Maria Gistinger, the former Brighton Area Schools assistant superintendent for business and finance, is spearheading the effort to get the virtual academy underway. The deadline for applications was last Friday, Aug. 14th, and Gistinger says there are 839 students enrolled in grades Junior Kindergarten through 8th.

Gistinger has not yet been able to get the figures for high school, since those students enrolled through the Michigan Virtual Academy. Enrollment figures for the BVA are: 26 students in junior kindergarten, 77 in kindergarten, 119 in first grade, 81 in second grade, 87 in third, 89 in fourth, 84 in fifth, 96 in sixth grade, 78 in 7th, and 102 in 8th grade. If each of the 9th-through-twelfth grades has about 100 students, then the overall enrollment for the BVA will be about 1,200 students.

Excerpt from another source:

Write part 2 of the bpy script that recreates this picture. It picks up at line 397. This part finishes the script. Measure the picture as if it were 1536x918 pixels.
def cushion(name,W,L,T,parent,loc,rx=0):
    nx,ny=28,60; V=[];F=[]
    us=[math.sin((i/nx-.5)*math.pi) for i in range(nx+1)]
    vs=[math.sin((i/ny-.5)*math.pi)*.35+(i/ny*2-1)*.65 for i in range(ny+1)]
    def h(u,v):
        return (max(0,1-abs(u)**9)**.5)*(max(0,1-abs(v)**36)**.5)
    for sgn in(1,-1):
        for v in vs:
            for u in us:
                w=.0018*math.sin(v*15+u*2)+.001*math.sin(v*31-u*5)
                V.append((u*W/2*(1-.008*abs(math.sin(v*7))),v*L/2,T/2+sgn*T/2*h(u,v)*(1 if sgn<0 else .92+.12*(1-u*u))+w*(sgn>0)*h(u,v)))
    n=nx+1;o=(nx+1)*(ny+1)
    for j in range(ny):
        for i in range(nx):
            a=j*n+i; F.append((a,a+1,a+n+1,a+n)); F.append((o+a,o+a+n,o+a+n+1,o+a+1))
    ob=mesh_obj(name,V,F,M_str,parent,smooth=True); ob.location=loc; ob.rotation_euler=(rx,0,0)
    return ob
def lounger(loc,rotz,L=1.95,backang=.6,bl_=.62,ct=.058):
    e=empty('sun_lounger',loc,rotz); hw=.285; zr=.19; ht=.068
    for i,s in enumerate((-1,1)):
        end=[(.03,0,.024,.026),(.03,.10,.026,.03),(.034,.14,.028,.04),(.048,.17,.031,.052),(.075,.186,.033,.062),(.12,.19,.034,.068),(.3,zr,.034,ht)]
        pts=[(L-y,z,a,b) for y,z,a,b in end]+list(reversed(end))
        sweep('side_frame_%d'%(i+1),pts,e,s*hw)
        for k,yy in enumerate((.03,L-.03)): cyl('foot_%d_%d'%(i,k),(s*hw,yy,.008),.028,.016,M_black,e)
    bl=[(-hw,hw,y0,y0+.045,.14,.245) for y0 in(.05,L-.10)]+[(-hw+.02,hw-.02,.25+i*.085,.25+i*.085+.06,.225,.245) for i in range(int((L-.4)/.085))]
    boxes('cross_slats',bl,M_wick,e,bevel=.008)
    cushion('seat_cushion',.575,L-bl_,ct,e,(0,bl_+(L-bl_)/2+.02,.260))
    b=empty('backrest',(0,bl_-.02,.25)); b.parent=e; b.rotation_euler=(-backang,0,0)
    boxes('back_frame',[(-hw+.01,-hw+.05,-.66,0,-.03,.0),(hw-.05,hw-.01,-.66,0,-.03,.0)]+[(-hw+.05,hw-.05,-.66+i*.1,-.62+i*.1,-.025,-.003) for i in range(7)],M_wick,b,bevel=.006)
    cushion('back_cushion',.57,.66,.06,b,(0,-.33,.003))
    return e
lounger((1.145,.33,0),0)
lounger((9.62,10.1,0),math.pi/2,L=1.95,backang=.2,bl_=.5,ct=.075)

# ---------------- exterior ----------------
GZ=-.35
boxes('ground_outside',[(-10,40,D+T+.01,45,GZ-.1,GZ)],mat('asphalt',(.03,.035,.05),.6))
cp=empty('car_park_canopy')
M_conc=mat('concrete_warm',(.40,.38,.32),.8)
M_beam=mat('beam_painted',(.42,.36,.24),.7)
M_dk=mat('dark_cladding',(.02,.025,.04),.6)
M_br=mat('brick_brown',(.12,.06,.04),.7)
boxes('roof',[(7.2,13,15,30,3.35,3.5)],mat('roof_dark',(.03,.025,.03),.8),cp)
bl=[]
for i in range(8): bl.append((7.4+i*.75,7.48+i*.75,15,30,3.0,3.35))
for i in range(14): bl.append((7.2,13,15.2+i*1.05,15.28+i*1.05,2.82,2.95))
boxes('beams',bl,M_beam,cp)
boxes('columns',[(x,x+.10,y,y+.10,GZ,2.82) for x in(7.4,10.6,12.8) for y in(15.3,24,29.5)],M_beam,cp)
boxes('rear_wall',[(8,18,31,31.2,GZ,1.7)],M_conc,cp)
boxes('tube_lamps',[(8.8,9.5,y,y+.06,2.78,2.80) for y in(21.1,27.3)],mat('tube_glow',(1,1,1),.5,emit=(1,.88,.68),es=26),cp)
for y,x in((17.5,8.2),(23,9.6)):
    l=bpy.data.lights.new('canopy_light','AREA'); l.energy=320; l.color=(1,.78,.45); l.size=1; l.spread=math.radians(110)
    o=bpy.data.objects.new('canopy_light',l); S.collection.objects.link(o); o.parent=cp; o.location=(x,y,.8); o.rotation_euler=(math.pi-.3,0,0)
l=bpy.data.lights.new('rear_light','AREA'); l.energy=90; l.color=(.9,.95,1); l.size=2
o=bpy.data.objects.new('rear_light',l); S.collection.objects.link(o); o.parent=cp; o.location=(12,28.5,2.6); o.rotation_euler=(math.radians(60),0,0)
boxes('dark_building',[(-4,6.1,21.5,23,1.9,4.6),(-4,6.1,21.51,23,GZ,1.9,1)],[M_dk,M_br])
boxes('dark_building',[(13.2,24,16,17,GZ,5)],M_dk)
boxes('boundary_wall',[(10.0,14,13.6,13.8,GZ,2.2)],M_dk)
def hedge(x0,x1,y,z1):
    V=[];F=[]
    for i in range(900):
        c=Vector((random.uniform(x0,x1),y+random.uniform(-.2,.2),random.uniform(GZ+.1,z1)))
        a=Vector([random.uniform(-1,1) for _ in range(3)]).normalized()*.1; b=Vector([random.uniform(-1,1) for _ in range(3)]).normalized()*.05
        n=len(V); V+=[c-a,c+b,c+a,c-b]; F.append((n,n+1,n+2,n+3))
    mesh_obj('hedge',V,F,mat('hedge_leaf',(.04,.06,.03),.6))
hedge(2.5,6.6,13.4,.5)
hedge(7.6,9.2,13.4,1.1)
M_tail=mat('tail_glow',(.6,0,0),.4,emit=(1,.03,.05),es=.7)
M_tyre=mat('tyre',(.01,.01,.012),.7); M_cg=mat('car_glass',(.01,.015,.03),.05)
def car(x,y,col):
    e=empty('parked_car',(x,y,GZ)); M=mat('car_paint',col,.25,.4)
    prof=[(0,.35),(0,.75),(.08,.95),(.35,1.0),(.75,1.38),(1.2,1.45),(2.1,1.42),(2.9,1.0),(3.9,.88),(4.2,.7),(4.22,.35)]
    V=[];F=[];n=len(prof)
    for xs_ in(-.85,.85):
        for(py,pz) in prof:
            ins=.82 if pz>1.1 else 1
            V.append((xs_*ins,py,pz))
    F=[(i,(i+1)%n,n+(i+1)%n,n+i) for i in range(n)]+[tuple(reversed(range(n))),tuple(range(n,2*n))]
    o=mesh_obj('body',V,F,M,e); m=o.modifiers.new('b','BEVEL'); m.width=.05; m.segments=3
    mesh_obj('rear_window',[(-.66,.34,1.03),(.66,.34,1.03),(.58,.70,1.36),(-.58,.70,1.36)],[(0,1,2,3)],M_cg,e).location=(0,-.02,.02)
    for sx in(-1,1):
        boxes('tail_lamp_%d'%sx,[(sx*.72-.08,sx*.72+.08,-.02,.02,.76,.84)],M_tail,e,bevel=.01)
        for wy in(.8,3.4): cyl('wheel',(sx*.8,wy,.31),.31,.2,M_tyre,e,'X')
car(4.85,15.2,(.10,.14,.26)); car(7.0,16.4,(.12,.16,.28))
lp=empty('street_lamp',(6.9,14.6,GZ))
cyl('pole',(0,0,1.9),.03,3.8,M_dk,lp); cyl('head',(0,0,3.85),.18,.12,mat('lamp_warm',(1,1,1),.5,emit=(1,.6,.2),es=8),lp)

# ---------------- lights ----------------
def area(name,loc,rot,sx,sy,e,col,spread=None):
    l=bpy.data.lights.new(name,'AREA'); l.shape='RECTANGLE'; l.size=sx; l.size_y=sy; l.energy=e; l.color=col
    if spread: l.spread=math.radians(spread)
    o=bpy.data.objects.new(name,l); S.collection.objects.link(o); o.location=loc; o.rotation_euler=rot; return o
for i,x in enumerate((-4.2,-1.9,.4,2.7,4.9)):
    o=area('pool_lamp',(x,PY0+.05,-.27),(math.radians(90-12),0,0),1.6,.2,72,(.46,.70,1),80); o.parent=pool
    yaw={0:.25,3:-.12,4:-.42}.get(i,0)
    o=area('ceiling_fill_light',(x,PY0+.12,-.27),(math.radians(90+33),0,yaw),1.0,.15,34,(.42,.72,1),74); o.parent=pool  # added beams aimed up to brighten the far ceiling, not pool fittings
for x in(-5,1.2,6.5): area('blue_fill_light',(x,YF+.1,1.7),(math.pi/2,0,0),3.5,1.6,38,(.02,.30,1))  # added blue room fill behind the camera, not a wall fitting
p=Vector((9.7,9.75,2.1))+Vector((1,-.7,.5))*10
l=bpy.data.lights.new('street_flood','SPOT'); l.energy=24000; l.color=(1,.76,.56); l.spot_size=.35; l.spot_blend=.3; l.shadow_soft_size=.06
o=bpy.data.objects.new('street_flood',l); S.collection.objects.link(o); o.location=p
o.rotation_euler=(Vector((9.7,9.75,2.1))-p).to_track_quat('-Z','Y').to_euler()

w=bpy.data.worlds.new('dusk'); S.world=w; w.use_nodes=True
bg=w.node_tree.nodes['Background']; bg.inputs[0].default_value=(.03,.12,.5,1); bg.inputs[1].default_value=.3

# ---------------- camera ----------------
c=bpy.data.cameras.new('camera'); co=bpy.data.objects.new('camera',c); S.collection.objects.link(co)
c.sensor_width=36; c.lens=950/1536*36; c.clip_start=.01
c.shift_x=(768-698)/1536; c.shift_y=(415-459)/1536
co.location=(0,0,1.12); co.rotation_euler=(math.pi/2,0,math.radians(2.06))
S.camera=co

Gistinger says the online classes will be taught by certified Brighton teachers. The district may end up having to hire more teachers because the bulk of Brighton Area Schools teachers will be busy with their regular classes. School is set to reopen with a hybrid program of in-classroom sessions on Monday, Tuesday, Thursday and Friday, beginning on Sept. 8th. Wednesdays have been reserved for online learning.

For students in the Brighton Virtual Academy who don’t have their own home computers, Chromebooks will be provided by the district. Gistinger says about 250 students who have signed up for the BVA have requested a Chromebook. The program has been developed by Florida Virtual School, which has an award-winning curriculum which interim Brighton Superintendent Laura Surrey has called very rigorous. It was chosen by a committee led by Surrey after reviewing many online school programs across the nation. Gistinger assures that the courses will have not only Brighton teachers but Brighton content, as well. The Brighton Academy will also be aligned with the likewise rigorous Michigan Virtual Academy program.

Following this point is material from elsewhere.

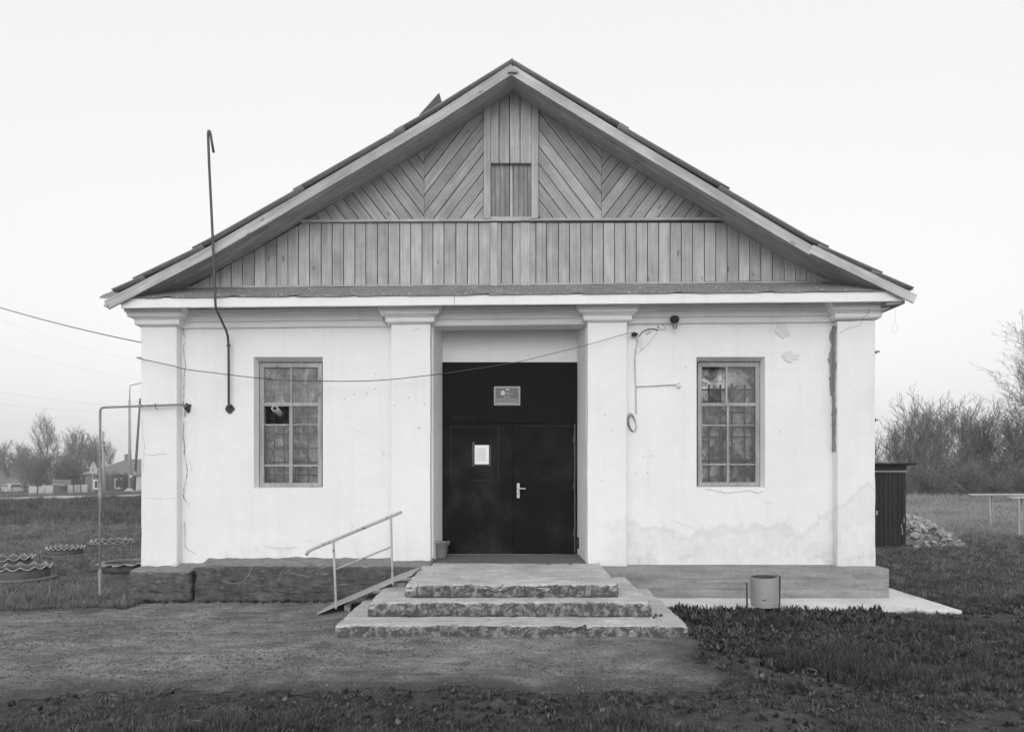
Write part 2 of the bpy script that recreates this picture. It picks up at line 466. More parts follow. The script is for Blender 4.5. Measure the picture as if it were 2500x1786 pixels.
M = dict(
    wall=m_plaster('white plaster', .80, True),
    trim=m_plaster('white plaster mouldings', .80),
    recess=m_plaster('shade-toned white plaster in entrance', .76),  # white plaster toned slightly darker, some of the entrance shade put into its colour
    plinth=m_plinth(), formc=m_form_concrete(), slab=m_slab(), step=m_concrete_step(), landing=mat('worn dark landing', .13, .3, 3, .5, 20, .9),
    scuffm=mat('worn door line', .030, .4, 12, 0, rough=.7), dirt=m_dirt(), ground=m_ground(), door=m_door(), flash=m_flash(),
    woodv=m_wood('grey boards upright', .41, 0, 'z', .11), wooda=m_wood('grey boards rising', .35, R(-37.6), 'z', .13), woodb=m_wood('grey boards falling', .35, R(37.6), 'z', .13),
    woodt=m_wood('grey trim wood', .42, 0, 'x', .06), woodp=m_wood('pale batten', .48), bargel=m_wood('barge wood left', .45, R(31), 'x', .1), barger=m_wood('barge wood right', .52, R(-30.5), 'x', .1), soffl=m_wood('soffit boards left', .46, R(31), 'x', .1), soffr=m_wood('soffit boards right', .44, R(-30.5), 'x', .1),
    soffit=m_wood('soffit boards', .26, 0, 'x', .10), fascia=m_plaster('white painted fascia', .84),
    shutter=m_wood('recessed shutter boards', .27), frame=m_wood('grey window wood', .36, 0, 'z', .12),
    slate=mat('weathered roof sheet', .30, .3, 2, .3, 30, .9), dark=mat('dark gap', .02, .2, 3, 0),
    crack=mat('crack shadow', .06, .5, 9, 0), hole=mat('broken plaster hole', .05, .6, 30, .8, 30),
    patch=mat('bare mortar patch', .27, .4, 9, .5, 40, stretch=(1, 1, .3)), peel=mat('peeled limewash patch', .68, .08, 6, .2),
    pipe=m_rustpaint('old gas pipe paint', .30, .12, .55), mast=mat('dark steel pipe', .075, .25, 6, .2, 50, .55, spec=.4),
    rail=m_rustpaint('chipped rail paint', .40, .08, .56), steel=mat('steel sheet', .34, .2, 4, .2, 30, .6), zinc=m_rustpaint('zinc bucket', .22, .16, .6),
    chrome=mat('satin metal', .55, .1, 6, 0, rough=.35, spec=.6), bin=m_rustpaint('grey bin paint', .31, .12, .60),
    paper=mat('paper', .82, .05, 6, 0), tape=mat('tape', .06, .3, 9, 0, rough=.3), plaque=mat('plaque face', .12, .06, 3, 0, rough=.4), plaqueb=mat('plaque edge', .32, .06, 3, 0, rough=.4),
    letter=mat('plaque print', .7, .03, 3, 0), cable=mat('black cable', .035, .3, 3, 0, rough=.5), wire=mat('whitewashed wire', .42, .3, 9, 0), greyw=mat('overhead wire', .30, .1, 3, 0),
    porc=mat('porcelain', .70, .1, 9, 0, rough=.3, spec=.5), rubber=mat('tyre rubber', .10, .25, 4, .3, 30, .8), rubw=mat('greyed tyre flank', .15, .35, 8, .3, 30, .85), rime=mat('whitened tyre rim', .50, .45, 8, 0),
    shed=mat('black shed boards', .014, .5, 3, .2, 30, .6, stretch=(1, 1, .2), rand=.25), shedt=mat('shed trim', .30, .2, 3, .1), rubble=mat('rubble', .32, .3, 5, .6, 20, .95, rand=.4),
    plank=m_wood('weathered table plank', .40, 0, 'x'), bark=mat('bark', .09, .35, 6, .5, 20, .95), twig=mat('twigs', .16, .3, 3, 0), twigl=mat('far twigs', .14, .3, 3, 0), twigs=mat('shrub twigs', .17, .8, 2.5, 0),
    leafb=m_leaf('young leaves', .18, .4), bankg=m_leaf('tall bank grass', .10, .6), grassd=m_leaf('short dark grass', .055, .75), grassm=m_leaf('meadow grass', .19, .6), straw=m_leaf('dry straw', .34, .35), weed=m_leaf('broad weed leaves', .065, .7),
    drygr=m_leaf('dead grass', .17, .6), gravel=mat('gravel', .12, .3, 9, .3, 30, .95, rand=.55), litter=mat('pale leaf litter', .15, .3, 9, 0, rand=.4),
    road=mat('pale road', .40, .12, 1, .1), hwall=mat('house wall', .17, .2, 2, .2), hroof=mat('house roof sheets', .16, .2, 2, .4, 8), hwhite=mat('white house paint', .75, .05, 2, 0),
    hglass=mat('dark pane', .03, .2, 2, 0, rough=.1, spec=.6), pale=mat('pale render', .45, .1, 2, .1), carp=mat('silver car paint', .42, .03, 2, 0, rough=.35, spec=.5), carg=mat('car glass', .04, .2, 2, 0, rough=.08, spec=.6),
    tailg=mat('car lamp', .14, .1, 2, 0, rough=.2), pole=mat('concrete pole', .34, .12, 2, .2), woodpole=mat('old wood pole', .12, .25, 3, .3, 20, stretch=(1, 1, .2)), signb=mat('sign back metal', .42, .06, 3, 0, rough=.5),
    glass=m_glass('dusty window glass', .04), glassd=m_glass('dirty window glass', .06, 0, .30), film=m_glass('film covered glass', .30, 1.0, .50),
    back1=m_backing('window lining left', .16, .66), back2=m_backing('window lining right', .14, .85), backd=m_backing('dark window lining', .02, .07), grille=mat('iron grille', .03, .3, 5, 0), grille2=mat('flat iron grille', .06, .3, 5, 0),
)

# ------------------------------------------------------------------ terrain, yard, road
def road_near(x): return 45.0 + 0.55 * (max(-70, min(10, x)) + 33)
def road_z(x): return -0.24 + 0.024 * (max(-70, min(10, x)) + 33)
def left_h(x, y):
    rn, rz = road_near(x), road_z(x)
    if y < rn - 16: return -0.62 * ss(14, rn - 16, y)
    if y < rn - 1: return -0.62 + (rz - .03 + .62) * ss(rn - 16, rn - 2, y)
    if y < rn + 8: return rz - .03
    return rz + .12 + (-1.35 - rz - .12) * ss(rn + 10, rn + 45, y) if y > rn + 9 else rz - .03 + .15 * ss(rn + 8, rn + 9, y)
def yard_edges(x, y):
    n = fbm(x, y, 3, .9) * .28 + fbm(x, y, 9, 4) * .08
    lo = 5.52 + .10 * ss(-6, -2, x) + n
    hi = 9.02 + n * .4 if x < -5.0 else 9.75
    xs = [(5.2, 1.35), (5.6, 1.6), (6.1, 1.98), (6.7, 1.74), (7.2, 1.92), (9.8, 1.95)]
    xr = xs[0][1]
    for (a, b), (c, e) in zip(xs, xs[1:]):
        if a <= y <= c: xr = b + (e - b) * (y - a) / (c - a)
    return min(y - lo, hi - y, xr + n * .8 - x)
def h(x, y):
    w = ss(-5.5, 2.0, x) if y > 12 else ss(-6, 2, x)
    b = left_h(x, y) * (1 - w) + w * (-.35 * ss(45, 120, y) + .10 * fbm(x, y, 0, .12) * ss(10, 20, y))
    b += fbm(x, y, 5, .5) * (.035 + .10 * ss(12, 30, y)) * (0 if (-5.5 < x < 5.8 and 6.6 < y < 24.5) else 1)
    dx, dy = max(0, abs(x) - 1.85), max(0, 7.26 - y)
    if y < 9.6: b += .048 * math.exp(-(dx * dx + dy * dy) / .16)
    return b
def gl(lo, hi, c, fine, grow):
    t = [c]; st = fine
    while t[-1] < hi: t.append(t[-1] + st); st *= grow
    u = [c]; st = fine
    while u[-1] > lo: u.append(u[-1] - st); st *= grow
    return sorted(set(u + t))
gx = [q for q in gl(-220, 220, 0, .22, 1.03) if abs(q) < 226]
gy = [-60, -30, -15, -6, 0, 2, 3] + [3.3 + .2 * i for i in range(46)] + gl(12.6, 220, 12.6, .35, 1.025)[1:]
gy = [q for q in gy if q < 226]; gy = sorted(set(round(q, 4) for q in gy))
g = MB(); W = len(gx)
vs = [(x, y, h(x, y) - (.05 if yard_edges(x, y) > .30 and 5 < y < 9.7 and -16 < x < 2.5 else 0)) for y in gy for x in gx]
g.add(vs, [(j * W + i, j * W + i + 1, (j + 1) * W + i + 1, (j + 1) * W + i) for j in range(len(gy) - 1) for i in range(W - 1)])
tag(g.build('ground', M['ground'], smooth=True, recalc=False), 'grassy soil of the yard and the fields around it', kind='structure')

y_ = MB(); cs = .06; idx = {}
def yz(x, y):
    t = ss(.05, .45, yard_edges(x, min(y, 8.2) if x > -5.2 else y))
    return h(x, y) + .005 + t * (.014 * fbm(x, y, 1, 1.3) + .008 * fbm(x, y, 1, 7))
def yv(i, j):
    if (i, j) not in idx:
        x, y = i * cs, j * cs
        idx[(i, j)] = len(y_.v); y_.v.append((x, y, yz(x, y)))
    return idx[(i, j)]
for j in range(int(5.0 / cs), int(9.75 / cs)):
    for i in range(int(-12.5 / cs), int(2.2 / cs)):
        if yard_edges((i + .5) * cs, (j + .5) * cs) > 0:
            y_.f.append((yv(i, j), yv(i + 1, j), yv(i + 1, j + 1), yv(i, j + 1)))
yo_ = y_.build('dirt_yard', M['dirt'], smooth=True, recalc=False)
ea = yo_.data.attributes.new('edge', 'FLOAT', 'POINT')
ea.data.foreach_set('value', [min(2.0, max(0.0, yard_edges(v[0], v[1]))) if v[1] < 8.4 or v[0] < -5.2 else min(2.0, max(0.0, yard_edges(v[0], 8.0))) for v in y_.v])
tag(yo_, 'trodden bare dirt yard in front of the steps', kind='structure')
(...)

Though Florida Virtual will be used in JK-through-eighth grade classes, the high school program will be through the Michigan Virtual Academy. Brighton teachers will grade the homework and tests at all grade levels, and the grades, student’s paperwork and teacher’s critiques will be loaded into an electronic grade book. Whether the BVA will get a full-time director has not been determined; however, Gistinger has said she would not be available for the position due to her full-time position as a professor of accounting at Walsh College in suburban Detroit.